◆ **Task objective**
Omit pictures and quote the listing below line by line, from its start through the line that holds "mb.obj('door_1', bevel=.003)".
## start Dataset extract
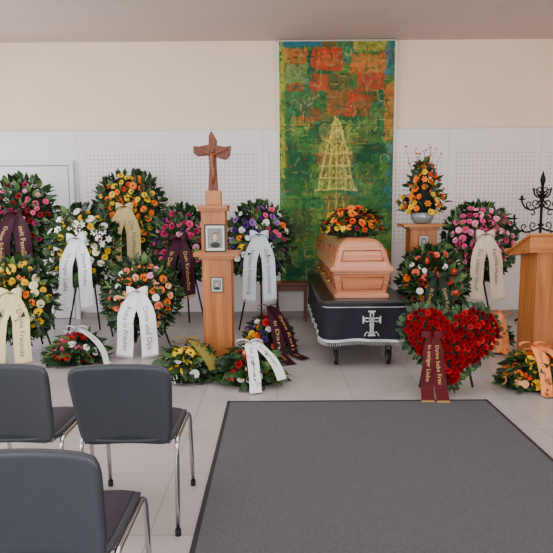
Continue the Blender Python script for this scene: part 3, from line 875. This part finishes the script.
nt.links.new(fac, mx.inputs[0]); nt.links.new(mx.outputs[2], b.inputs['Base Color'])
box_obj('wall_panelling', (0, 7.615, 1.275), (9.4, .03, 2.55), pm)
box_obj('trim_1', (0, 7.61, 2.556), (9.4, .04, .012), mat('trim_white', (214, 208, 204), .6))
box_obj('baseboard_back', (0, 7.59, .04), (9.4, .02, .08), mat('base_grey', (150, 145, 140), .6))
# door
mb = MB()
DW = mat('door_white', (222, 222, 228), .5); DE = mat('door_edge', (150, 150, 158), .5)
for x in (-2.75, -3.80): mb.box((x, 7.56, 1.08), (.06, .04, 2.16), DW)
mb.box((-3.275, 7.56, 2.13), (1.0, .04, .06), DW)
mb.box((-3.275, 7.572, 1.05), (.98, .012, 2.1), DE); mb.box((-3.275, 7.562, 1.05), (.95, .012, 2.07), DW)
mb.tube([(-2.9, 7.555, 1.05), (-2.9, 7.51, 1.05), (-3.02, 7.51, 1.05)], .01, CHR)
mb.obj('door_1', bevel=.003)

# ------------------------------------------------------------------ tapestry
def tapestry():
    W, Hh = 150, 320
    u = (np.arange(W)+.5)/W; v = (np.arange(Hh)+.5)/Hh
    U, Vv = np.meshgrid(u, v)
    r = np.random.RandomState(5)
    def noise(sx, sy):
        g = r.rand(sy+2, sx+2); xs = U*sx; ys = Vv*sy; x0 = xs.astype(int); y0 = ys.astype(int); fx = xs-x0; fy = ys-y0
        return g[y0, x0]*(1-fx)*(1-fy)+g[y0, x0+1]*fx*(1-fy)+g[y0+1, x0]*(1-fx)*fy+g[y0+1, x0+1]*fx*fy
    n1, n2, n3 = noise(6, 12), noise(14, 30), noise(50, 110)
    col = np.zeros((Hh, W, 3))
    gA, gB, gC = np.array([50, 96, 56.]), np.array([90, 124, 62.]), np.array([34, 72, 58.])
    col[:] = gA
    k = np.clip((n1*.5+n2*.5-.40)*3, 0, 1)[..., None]*.8; col = col*(1-k)+gB*k
    k = np.clip((n2-.55)*3, 0, 1)[..., None]*.7; col = col*(1-k)+gC*k
    def rect(a, b, c, d, cc, al=.8):
        nonlocal col
        j = (n3-.5)*.035; jj = (n2-.5)*.05
        m = ((U+j+jj > a) & (U+j-jj < b) & (Vv+j*.5 > c) & (Vv+j*.5 < d)).astype(float)*al*np.clip(.45+n3*1.1, 0, 1)
        col = col*(1-m[..., None])+np.array(cc, float)*m[..., None]
    gp = [(56, 106, 58), (92, 130, 60), (38, 80, 60), (114, 132, 64), (66, 104, 80), (34, 72, 46), (128, 100, 54), (80, 114, 52), (140, 72, 44), (52, 100, 96)]
    yy = 0
    while yy < 1:
        hh = r.uniform(.03, .075); xx = 0
        while xx < 1:
            ww = r.uniform(.08, .24)
            pr_ = [.16, .15, .12, .11, .1, .12, .06, .12, .04, .02] if yy > .3 else [.12, .1, .08, .08, .1, .06, .1, .1, .2, .06]
            rect(xx, xx+ww, yy, yy+hh, gp[r.choice(10, p=pr_)], r.uniform(.35, .85)); xx += ww
        yy += hh
    red, ora, blu, yel, dgr, gol = (186, 58, 40), (208, 108, 50), (44, 104, 140), (196, 172, 60), (28, 60, 42), (160, 142, 56)
    L = [(0, .05, 0, .55, yel, .6), (.03, .36, .0, .022, blu, .8), (.05, .24, .03, .09, ora, .7), (.06, .25, .09, .17, (120, 136, 84), .7), (.06, .2, .17, .2, red, .5),
         (.30, .56, .03, .12, red, .85), (.34, .50, .05, .10, ora, .5), (.27, .44, .13, .2, red, .75), (.56, .66, .02, .09, (60, 124, 100), .7), (.62, .95, .05, .13, ora, .7), (.66, .95, .0, .04, yel, .6), (.68, .92, .13, .2, red, .75),
         (.92, 1, .0, .14, blu, .6), (.93, 1, .17, .4, ora, .6), (.95, 1, .4, .7, blu, .45), (.4, .66, .2, .3, (150, 84, 48), .75), (.58, .8, .21, .3, red, .5), (.03, .28, .2, .3, (60, 108, 76), .6),
         (.1, .3, .3, .34, ora, .4), (.35, .63, .33, .60, (150, 140, 70), .5), (.42, .56, .38, .56, (132, 108, 48), .4), (.7, .9, .36, .55, dgr, .35), (.05, .28, .4, .62, dgr, .3), (.40, .6, .62, .84, (128, 98, 46), .6),
         (.1, .3, .68, .8, (110, 64, 42), .3), (.62, .78, .78, .86, ora, .3), (.05, .95, .9, .97, dgr, .35), (.3, .5, .84, .95, (130, 116, 60), .4), (.0, .04, .6, 1, (90, 140, 110), .6)]
    for q in L: rect(*q)
    def seg(x0, y0, x1, y1, w, cc, al=.9):
        nonlocal col
        dx, dy = x1-x0, (y1-y0)*2.17; px, py = U-x0, (Vv-y0)*2.17
        t = np.clip((px*dx+py*dy)/(dx*dx+dy*dy+1e-9), 0, 1)
        d = np.hypot(px-t*dx, py-t*dy)
        m = (d < w)[..., None]*al; col = col*(1-m)+np.array(cc, float)*m
    for _ in range(700):
        x, y = r.rand(), r.rand(); a = r.choice([0, pi/2, r.rand()*pi]); l = .02+.06*r.rand()
        cc = [(26, 62, 40), (140, 150, 84), (64, 106, 64), (176, 146, 70), (40, 90, 90), (160, 70, 46), (180, 176, 130)][r.choice(7, p=[.33, .18, .2, .11, .06, .08, .04])]
        seg(x, y, x+l*math.cos(a), y+l*.46*math.sin(a), .0045, cc, .5)
    for _ in range(60):
        x, y = .05+.88*r.rand(), .03+.92*r.rand(); s = .02+.03*r.rand(); cc = [(180, 160, 90), (24, 58, 40), (170, 90, 56), (130, 150, 96)][r.randint(4)]
        ph = r.choice([0, pi/2, pi]); pr = None
        for t in np.linspace(0, pi*1.3, 7):
            c = (x+s*math.cos(t+ph), y-s*.5*math.sin(t+ph))
            if pr: seg(pr[0], pr[1], c[0], c[1], .005, cc, .45)
            pr = c
    g2 = (206, 184, 92)
    def loose(x0, y0, x1, y1, w=.008, al=.7):
        n = 5; pr = (x0+r.normal(0, .006), y0+r.normal(0, .003))
        for k in range(1, n+1):
            t = k/n; c = (x0+(x1-x0)*t+r.normal(0, .007), y0+(y1-y0)*t+r.normal(0, .003))
            seg(pr[0], pr[1], c[0], c[1], w*r.uniform(.6, 1.3), g2, al*r.uniform(.6, 1)); pr = c
    # loosely brushed golden tower / tree of life
    for (a, w) in ((.36, .05), (.40, .08), (.45, .12), (.50, .15), (.55, .13), (.60, .18)):
        loose(.5-w, a, .5+w, a)
        for t in (-.8, -.35, .35, .8): loose(.5+t*w*.8, a-.035, .5+t*w, a, .006, .6)
    loose(.5, .30, .5, .62, .010); loose(.46, .34, .34, .60); loose(.54, .34, .66, .60); loose(.46, .34, .5, .31); loose(.54, .34, .5, .31)
    loose(.46, .36, .42, .60); loose(.54, .36, .58, .60)
    for q in [(.44, .64, .41, .80), (.56, .64, .59, .80), (.5, .64, .5, .84), (.41, .80, .59, .80), (.44, .70, .56, .70), (.38, .84, .62, .84)]: loose(*q, .006, .6)
    for x in (.28, .66): seg(x, 0, x, 1, .003, (28, 56, 38), .5)
    for y in (.2, .34, .5, .64, .8, .9): seg(0, y, 1, y, .003, (28, 56, 38), .4)
    col *= (.90+.26*n3)[..., None]
    col = np.clip(col, 0, 255)
    w, h = 1.52, 3.22
    me = bpy.data.meshes.new('woven_cloth')
    nx, ny = W+1, Hh+1
    xs = np.linspace(-w/2, w/2, nx); zs = np.linspace(h, 0, ny)
    V = [(x, -.006*math.sin(x*9)*(1-z/h)-.004*math.sin(z*3), z) for z in zs for x in xs]
    F = [(j*nx+i, (j+1)*nx+i, (j+1)*nx+i+1, j*nx+i+1) for j in range(Hh) for i in range(W)]
    me.from_pydata(V, [], F)
    at = me.color_attributes.new('Col', 'FLOAT_COLOR', 'CORNER')
    c = col/255.; c = np.where(c <= .04045, c/12.92, ((c+.055)/1.055)**2.4).reshape(-1, 3)
    c4 = np.concatenate([c, np.ones((len(c), 1))], 1)
    at.data.foreach_set('color', np.repeat(c4, 4, axis=0).ravel())
    m = bpy.data.materials.new('painted_textile'); m.use_nodes = True; nt = m.node_tree; b = nt.nodes['Principled BSDF']
    a = nt.nodes.new('ShaderNodeVertexColor'); a.layer_name = 'Col'
    n = nt.nodes.new('ShaderNodeTexNoise'); n.inputs['Scale'].default_value = 45; tc = nt.nodes.new('ShaderNodeTexCoord'); nt.links.new(tc.outputs['Object'], n.inputs['Vector'])
    mx = nt.nodes.new('ShaderNodeMix'); mx.data_type = 'RGBA'; mx.blend_type = 'OVERLAY'; mx.inputs[0].default_value = .3
    nt.links.new(a.outputs['Color'], mx.inputs[6]); nt.links.new(n.outputs['Fac'], mx.inputs[7]); nt.links.new(mx.outputs[2], b.inputs['Base Color'])
    b.inputs['Roughness'].default_value = .9; b.inputs['Specular IOR Level'].default_value = .1
    me.materials.append(m)
    e = root('tapestry', (.815, 7.56, .46))
    o = bpy.data.objects.new('woven_cloth', me); bpy.context.collection.objects.link(o); o.parent = e
    mb = MB(); mb.box((0, .016, h/2), (w+.07, .008, h+.01), mat('canvas_white', (226, 222, 214), .9))
    mb.tube([(-w/2-.03, .0, h+.0), (w/2+.03, 0, h)], .011, mat('rod', (190, 180, 165), .5))
    mb.obj('backing_and_rod', e)
tapestry()

# ------------------------------------------------------------------ lights
def area(name, loc, rot, sx, sy, p, col=(1, 1, 1)):
    l = bpy.data.lights.new(name, 'AREA'); l.shape = 'RECTANGLE'; l.size = sx; l.size_y = sy; l.energy = p; l.color = col
    o = bpy.data.objects.new(name, l); bpy.context.collection.objects.link(o); o.location = loc; o.rotation_euler = rot
    return o
area('rear_daylight', (0, -3.1, 1.9), (math.radians(90), 0, 0), 8.6, 2.6, 400, (.95, .975, 1))
area('side_daylight', (-4.6, 3.0, 2.0), (math.radians(90), 0, math.radians(-90)), 8, 2.1, 200, (.95, .975, 1))
area('ceiling_downlight', (0, 3.4, 3.66), (0, 0, 0), 6, 4.0, 130, (1, .99, .97))
w = bpy.data.worlds.new('sky'); bpy.context.scene.world = w; w.use_nodes = True
w.node_tree.nodes['Background'].inputs[0].default_value = (.85, .92, 1, 1); w.node_tree.nodes['Background'].inputs[1].default_value = 1.0

# ------------------------------------------------------------------ camera
cd = bpy.data.cameras.new('camera'); cd.lens = 36; cd.sensor_width = 36
co = bpy.data.objects.new('camera', cd); bpy.context.collection.objects.link(co)
co.matrix_world = Matrix.Translation((0, 0, 1.5)) @ Matrix.Rotation(math.radians(83), 4, 'X') @ Matrix.Rotation(math.radians(-.4), 4, 'Z')
bpy.context.scene.camera = co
## end Dataset extract
◆ **The solution**
Continue the Blender Python script for this scene: part 3, from line 875. This part finishes the script.
nt.links.new(fac, mx.inputs[0]); nt.links.new(mx.outputs[2], b.inputs['Base Color'])
box_obj('wall_panelling', (0, 7.615, 1.275), (9.4, .03, 2.55), pm)
box_obj('trim_1', (0, 7.61, 2.556), (9.4, .04, .012), mat('trim_white', (214, 208, 204), .6))
box_obj('baseboard_back', (0, 7.59, .04), (9.4, .02, .08), mat('base_grey', (150, 145, 140), .6))
# door
mb = MB()
DW = mat('door_white', (222, 222, 228), .5); DE = mat('door_edge', (150, 150, 158), .5)
for x in (-2.75, -3.80): mb.box((x, 7.56, 1.08), (.06, .04, 2.16), DW)
mb.box((-3.275, 7.56, 2.13), (1.0, .04, .06), DW)
mb.box((-3.275, 7.572, 1.05), (.98, .012, 2.1), DE); mb.box((-3.275, 7.562, 1.05), (.95, .012, 2.07), DW)
mb.tube([(-2.9, 7.555, 1.05), (-2.9, 7.51, 1.05), (-3.02, 7.51, 1.05)], .01, CHR)
mb.obj('door_1', bevel=.003)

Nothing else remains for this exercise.